Some diplomatic manoeuvres by Abraham, and general desire to avoid all-out conflict between the two groups, secured him another unopposed return in 1906, but at the January 1910 general election Abraham was opposed in person by O'Brien, who denounced him as a token protestant frontman for a party dominated by the catholic-exclusivist Ancient Order of Hibernians, and as complicit in the alleged sabotage of the Wyndham land act by John Dillon (qv) (who feared a land settlement would weaken support for home rule). Abraham was heavily defeated; the Redmondites then contrasted O'Brien's professed support for conciliating unionists with his defeat of a veteran protestant nationalist, and in April 1910 Abraham was returned for the vacancy in the Harbour division of Dublin City caused by the death of Timothy Harrington (qv). Abraham's return was assisted by the fact that the party organisation in Harbour was weak and was divided among local candidates. Arthur Griffith (qv) protested at the surrender of an old Parnellite seat to this opponent of Parnell, and at the December 1910 election an O'Brienite candidate opposed Abraham; the O'Brienite, however, failed to win Sinn Féin support because he was not an abstentionist, and Abraham won by 3,244 votes to 631.
As MP for Dublin Harbour, Abraham remained a diligent though inconspicuous attendant at Westminster. His lack of contacts in Dublin and declining health, exacerbated by worry over his wife's own health problems, made him ineffective as a constituency representative, and his absence from Dublin during the 1913–14 strike and lockout was widely commented upon.
William Abraham died 2 August 1915 at his home, 26 Ashmount Road, Hornsey Lane, London, of heart failure following a bout of influenza, and was buried in the nonconformist section of Finchley cemetery.

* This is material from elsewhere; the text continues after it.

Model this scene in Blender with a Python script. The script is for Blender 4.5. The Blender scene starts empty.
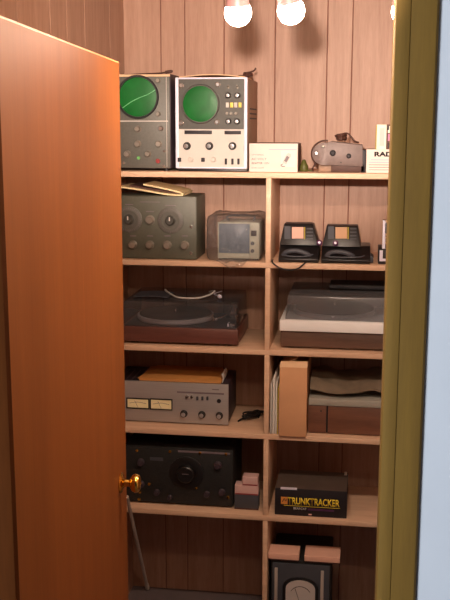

His estate was valued at £533 9s. 3d. He and his wife, Ann Jane, had two sons and two daughters. One of his sons, Louis Arnold Abraham (1893–1983), had a distinguished career as a parliamentary scholar, attending Cambridge University with the help of several scholarships and becoming president of the Cambridge Union. After serving in the British army during the first world war, he became assistant clerk in the house of commons in 1920, clerk of private bills (1945–52), and principal clerk of committees (1952–8). His publications include A parliamentary dictionary (1956) and a revision of Palgrave's chairman's handbook (1964).
William Abraham has attracted little attention from historians apart from his walk-on role in the fall of Parnell, but he appears to have been a significant if unprosperous and possibly somewhat unscrupulous businessman. Although a second-rank member of the Irish party, he did much to assist its smooth administration and win support among British Liberals. T. P. O'Connor eulogised him as one of the modest privates that do the fighting and hold their tongue' (Limerick Leader, 13 February 1915).